Pros
- Free Lunch - Some very good people - A chance to live in Tokyo There are some excellent people in the company. Lunch is free which definitely helps because your salary will be very low. It's also a great chance to live in Tokyo if you have the skills they are looking for.
Cons
- Management - Culture - Compensation - Work-life balance - Very passive and risk-averse culture that stifles good ideas and people's passion - Revolving door of personnel - HR Department Management is extremely top down and completely uncommunicative. Nothing ever gets done because there is a culture of covering up problems. Data is not used to draw conclusions; it gets used to fit the narrative and agendas that managers want to present. This is true through all layers of management. On top of that, the CEO is probably the most narcissistic person I've ever met in my life. He does not listen to his management team (most of whom are too afraid to go against him anyway), and acts like a spoiled child when things do not turn out how he wants them to.

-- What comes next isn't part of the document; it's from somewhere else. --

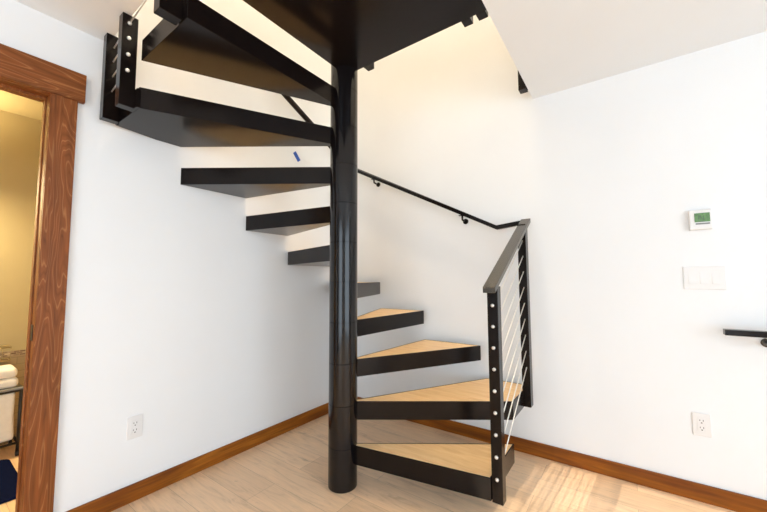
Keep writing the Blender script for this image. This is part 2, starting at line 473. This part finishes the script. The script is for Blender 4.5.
# ------------------------------------------------------------------ wall devices
t = thing('wall_thermostat', (.337, YR, 1.409), 'white wall thermostat with a small green display above the switches', 'thermostat')
obj('body', boxes((.290, .383, YR - .022, YR, 1.409, 1.516)), 'plastic', t, .006, 3)
sc_ = obj('display', box(.3125, .3735, YR - .0245, YR - .020, 1.449, 1.497), 'lcd', t, .001); sc_['label'] = 'green liquid crystal display'
obj('display_segments', boxes((.328, .331, YR - .0255, YR - .0235, 1.462, 1.482), (.328, .338, YR - .0255, YR - .0235, 1.480, 1.483), (.336, .339, YR - .0255, YR - .0235, 1.462, 1.482),
                      (.346, .349, YR - .0255, YR - .0235, 1.462, 1.482), (.344, .352, YR - .0255, YR - .0235, 1.461, 1.464)), 'lcd_dark', t)
obj('button_strip', box(.316, .372, YR - .0240, YR - .020, 1.436, 1.444), 'grey', t, .0008)

sw = thing('light_switch', (.337, YR, 1.152), 'white plate of three rocker switches below the thermostat', 'light switch')
obj('plate', box(.254, .419, YR - .006, YR, 1.092, 1.214), 'plastic', sw, .003, 3)
for i in range(3):
    cx = .291 + .046 * i
    bm = bmesh.new(); add_box(bm, cx - .0165, cx + .0165, YR - .0095, YR - .004, 1.120, 1.187, None)
    for v in bm.verts:
        if v.co.z > 1.15 and v.co.y < YR - .008: v.co.y += .0035
    obj('rocker', bm, 'plastic', sw, .0012)

def outlet(name, origin, M4, label):
    o = thing(name, origin, label, 'electrical outlet')
    b = bmesh.new(); add_box(b, -.036, .036, 0, .006, -.058, .058, M4); obj('plate', b, 'plastic', o, .0028, 3)
    b = bmesh.new(); add_box(b, -.017, .017, .004, .0085, -.034, .034, M4); obj('receptacle', b, 'plastic', o, .001)
    for dz in (-.018, .018):
        b = bmesh.new()
        add_box(b, -.0078, -.0052, .0078, .0092, dz + .0, dz + .009, M4)
        add_box(b, .0052, .0078, .0078, .0092, dz + .001, dz + .008, M4)
        add_box(b, -.0028, .0028, .0078, .0092, dz - .010, dz - .005, M4)
        obj('socket_slots', b, 'slot', o)
    return o
outlet('wall_outlet', (.288, YR, .389), Matrix.Translation((.288, YR, .389)) @ Matrix.Rotation(PI, 4, 'Z'), 'white electrical outlet on the right wall, below the switches')
outlet('wall_outlet', (XL, .745, .378), Matrix.Translation((XL, .745, .378)) @ Matrix.Rotation(-PI / 2, 4, 'Z'), 'white electrical outlet on the left wall, between doorway and staircase')

# strip of painter's tape left on the left wall
mt = Matrix.Translation((XL, 1.806, 2.162)) @ Matrix.Rotation(math.radians(-50), 4, 'X')
bm = bmesh.new(); add_box(bm, 0, .0012, -.040, .040, -.0175, .0175, mt)
tag(obj('tape_strip', bm, 'tape'), 'small strip of blue tape stuck on the left wall between two treads', 'tape')

# ------------------------------------------------------------------ bathroom things
hm = thing('storage_bin', (-3.45, .22, 0), 'white fabric bin in a black metal frame seen low through the doorway', 'bin')
bm = bmesh.new()
lo = [(-3.585, -.05), (-3.335, -.05), (-3.335, .470), (-3.585, .470)]
A = [bm.verts.new((x, y, .105)) for x, y in lo]
B = [bm.verts.new((x + (.006 if x > -3.4 else -.004), y * 1.0 - (.008 if y > 0 else 0), .26)) for x, y in lo]
C2 = [bm.verts.new((x, y - (.006 if y > 0 else 0), .418)) for x, y in lo]
bm.faces.new(A[::-1]); bm.faces.new(C2)
for L0, L1 in ((A, B), (B, C2)):
    for i in range(4): bm.faces.new((L0[i], L0[(i + 1) % 4], L1[(i + 1) % 4], L1[i]))
obj('bag', bm, 'cloth', hm, .02, 4)
bm = bmesh.new()
for x in (-3.33, -3.59):
    for y in (.487, -.07):
        add_tube(bm, [(x, y, .03), (x, y, .425)], .009, 10)
    add_tube(bm, [(x, -.07, .085), (x, .487, .085)], .008, 10); add_tube(bm, [(x, -.07, .425), (x, .487, .425)], .008, 10)
for y in (.487, -.07):
    for z in (.085, .425): add_tube(bm, [(-3.33, y, z), (-3.59, y, z)], .008, 10)
obj('frame', bm, 'blackm', hm)
obj('board', box(-3.60, -3.322, -.085, .498, .430, .444), 'grey', hm, .003)
for x in (-3.33, -3.59):
    for y in (.487, -.07):
        bm = bmesh.new(); add_tube(bm, [(x, y - .008, .018), (x, y + .008, .018)], .018, 16); obj('wheel', bm, 'blackm', hm)
# folded towel on the bin
bm = bmesh.new()
for i in range(2):
    z = .4445 + .064 * i
    add_box(bm, -3.56 + .006 * i, -3.345 - .006 * i, -.02, .476 - .006 * i, z, z + .0638)
tag(obj('folded_towel', bm, 'cloth', None, .024, 4), 'thick folded white towel lying on the bin beyond the doorway', 'towel')
# wire basket on the wall above
wb = thing('wire_basket', (XB + .06, .26, .60), 'bronze wire basket on the tiled wall above the white towel', 'basket')
bm = bmesh.new()
x0, x1, y0, y1 = XB + .014, XB + .12, .06, .452
for z in (.60, .69):
    add_tube(bm, [(x0, y0, z), (x1, y0, z), (x1, y1, z), (x0, y1, z), (x0, y0, z)], .004, 8)
obj('rim', bm, 'gold', wb)
bm = bmesh.new()
for j in range(11):
    y = y0 + (y1 - y0) * j / 10
    add_tube(bm, [(x0, y, .60), (x1, y, .60), (x1, y, .69)], .0025, 6)
obj('wires', bm, 'gold', wb)
# bath mat
bm = bmesh.new()
def rr(x0, x1, y0, y1, r, n=6):
    out = []
    for cx, cy, a0 in ((x1 - r, y1 - r, 0), (x0 + r, y1 - r, 90), (x0 + r, y0 + r, 180), (x1 - r, y0 + r, 270)):
        for j in range(n + 1):
            a = math.radians(a0 + 90 * j / n); out.append((cx + r * math.cos(a), cy + r * math.sin(a)))
    return out
add_prism(bm, rr(-3.30, -2.68, -.45, .447, .05), 0, .016)
tag(obj('bath_mat', bm, 'mat', None, .006, 3), 'dark navy bath mat on the wood floor beyond the doorway', 'mat')

# ------------------------------------------------------------------ light
world = bpy.data.worlds.new('daylight'); S.world = world; world.use_nodes = True
bg = world.node_tree.nodes['Background']; bg.inputs['Color'].default_value = (.745, .88, 1.0, 1); bg.inputs['Strength'].default_value = 5.1
def portal(loc, rot, sx, sy):
    l = bpy.data.lights.new('window_portal', 'AREA'); l.shape = 'RECTANGLE'; l.size = sx; l.size_y = sy; l.cycles.is_portal = True
    o = bpy.data.objects.new('window_portal', l); COL.objects.link(o); o.location = loc; o.rotation_euler = rot
portal(((W2[0] + W2[1]) / 2, YB - .13, (SILL + HEAD) / 2), (PI / 2, 0, 0), W2[1] - W2[0], HEAD - SILL)
portal(((W1[0] + W1[1]) / 2, YB - .13, (SILL + HEAD) / 2), (PI / 2, 0, 0), W1[1] - W1[0], HEAD - SILL)
portal((XE + .13, (E0[0] + E0[1]) / 2, (E1[0] + E1[1]) / 2), (PI / 2, 0, PI / 2), E0[1] - E0[0], E1[1] - E1[0])
sun = bpy.data.lights.new('sun', 'SUN'); sun.energy = 2.9; sun.color = (1, .88, .70); sun.angle = .0015
so = bpy.data.objects.new('sun', sun); COL.objects.link(so)
sd = Vector((.085, 1, -.4217)).normalized()
so.rotation_euler = sd.to_track_quat('-Z', 'Y').to_euler(); so.location = (0, -6, 4)
def lamp(name, loc, power, col, rad):
    l = bpy.data.lights.new(name, 'POINT'); l.energy = power; l.color = col; l.shadow_soft_size = rad
    o = bpy.data.objects.new(name, l); COL.objects.link(o); o.location = loc; return o
lamp('stairwell_lamp', (-1.2, 1.45, 7.2), 400, (1, .77, .52), .05)
lamp('bathroom_lamp', (-3.40, -.25, 1.86), 110, (1, .80, .46), .03)
# shade of the bathroom sconce, open above and below
bs = thing('wall_sconce', (-3.45, -.25, 1.86), 'bathroom wall lamp with a cylindrical shade, out of sight left of the doorway', 'lamp')
bm = bmesh.new()
n = 24; rg = []
for r, z in ((.085, 1.833), (.085, 1.92), (.082, 1.92), (.082, 1.833)):
    rg.append([bm.verts.new((-3.40 + r * math.cos(2 * PI * q / n), -.25 + r * math.sin(2 * PI * q / n), z)) for q in range(n)])
for i in range(4):
    for q in range(n): bm.faces.new((rg[i][q], rg[i][(q + 1) % n], rg[(i + 1) % 4][(q + 1) % n], rg[(i + 1) % 4][q]))
obj('lamp_shade', bm, 'grey', bs)
bm = bmesh.new(); add_tube(bm, [(XB, -.25, 1.88), (-3.486, -.25, 1.88)], .01, 10); obj('arm', bm, 'gold', bs)

# ------------------------------------------------------------------ camera
F = 339.31
yaw, pitch, roll = math.radians(-35.469), math.radians(4.0106), math.radians(-.2440)
fw = Vector((math.sin(yaw) * math.cos(pitch), math.cos(yaw) * math.cos(pitch), math.sin(pitch)))
rt = Vector((math.cos(yaw), -math.sin(yaw), 0)); upv = rt.cross(fw)
r_ = rt * math.cos(roll) + upv * math.sin(roll); u_ = -rt * math.sin(roll) + upv * math.cos(roll)
cam = bpy.data.cameras.new('camera'); cam.sensor_fit = 'HORIZONTAL'; cam.sensor_width = 36; cam.lens = F * 36 / 767
cam.clip_start = .05
co = bpy.data.objects.new('camera', cam); COL.objects.link(co)
co.matrix_world = Matrix(((r_.x, u_.x, -fw.x, 0), (r_.y, u_.y, -fw.y, 0), (r_.z, u_.z, -fw.z, 1.15), (0, 0, 0, 1)))
S.camera = co

S.view_settings.view_transform = 'Standard'; S.view_settings.look = 'None'
S.view_settings.gamma = 1; S.view_settings.use_curve_mapping = False; S.view_settings.exposure = 0.22
S.cycles.use_denoising = True; S.cycles.max_bounces = 14; S.cycles.diffuse_bounces = 8; S.cycles.glossy_bounces = 6
S.cycles.sample_clamp_indirect = 8.0; S.cycles.caustics_reflective = False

On top of the awful management, you have an HR team that simply isn't doing it's job. They don't deal with anything. Problems like sexual harassment are routinely swept under the rug. When things to get out of hand, the typical way to solve the issue is to blame the victim and transfer that employee to some office out of the way where they can be ignored and forgotten. To compensate employees for having to work under such a dysfunctional company, you are provided a less than average salary and bonus. There are few opportunities for advancement. Pay grade is by and large determined by how long you have managed to tolerate working at the company. The only way up is to stay for years. It's no wonder that turnover in my department was close to 50% during the time I worked at Rakuten.